M. torna a consigliare a Rovatti – inascoltato, visti i nuovi progetti annunciati dal modenese nella lettera precedente – un’attività letteraria meno fervida. Anche Spallanzani si esprime in termini simili, invitandolo a essere meno dispersivo negli studi: «Voi siete divorato, per quanto veggo dall’ultima vostra carissima, dalla voglia di osservare, e scrivere in fatto di storia naturale. Tal desiderio è giusto, sempre che sia discreto. Ma guardate bene di non eccedere coll’afferrare molti punti a un tempo stesso. Allora la riflessione non può a meno di non esser divisa, e quando è divisa, non sì facilmente riesce d’internarsi nelle materie» (a Giuseppe Rovatti, 13 novembre 1770; Spallanzani, Carteggio, p. 157).

Le copie dell’Origine delle Fontane.

M. si lamenta dei costi delle poste in diversi luoghi dell’epistolario, cfr. ad esempio a Tommaso Filipponi, 10 maggio 1762 («[...] l’ufficio di questa nostra posta esige undici paoli d’affrancatura per ogni esemplare che si manda, e questa somma moltiplicata per l’enorme numero de’ miei corrispondenti produce un totale indecente fra le partite dell’esito d’un poeta, particolarmente in tempo di guerra»; Lettere, IV, pp. 253-254), o a Leopoldo Trapassi, 26 maggio 1766 («Ma per uscir dall’astratto al concreto vi avverto di non dimenticarvi nel mandarmi il piego filosofico di non consegnarlo alla posta, o a chi gliel consegni (come altre volte mi è avvenuto) giungendo a Vienna.
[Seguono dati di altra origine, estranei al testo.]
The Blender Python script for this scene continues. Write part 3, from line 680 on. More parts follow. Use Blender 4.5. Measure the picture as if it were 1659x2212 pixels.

Perché qui basta poca carta per sollevare un piego al censo di 8, di 10 e talvolta di 20 paoli. La mia povera borsa è lo scopo di tutti i poetastri d’Italia. Costoro per avere il tributo delle mie lodi (che me nescio, immo et invito stampano poi francamente) mi onorano per la posta delle loro voluminose produzioni: e poche sono le settimane ch’io non paghi innocentemente la pena dell’altrui indiscreta vanità. La cosa va più oltre di quello che potete imaginarvi, ed il peggio dell’affare è che io non so trovarvi riparo. Onde demitto auriculas ut iniquae mentis asellus, ma non lascio d’augurar loro altra scabbia che la poetica»; Lettere, IV, p. 568).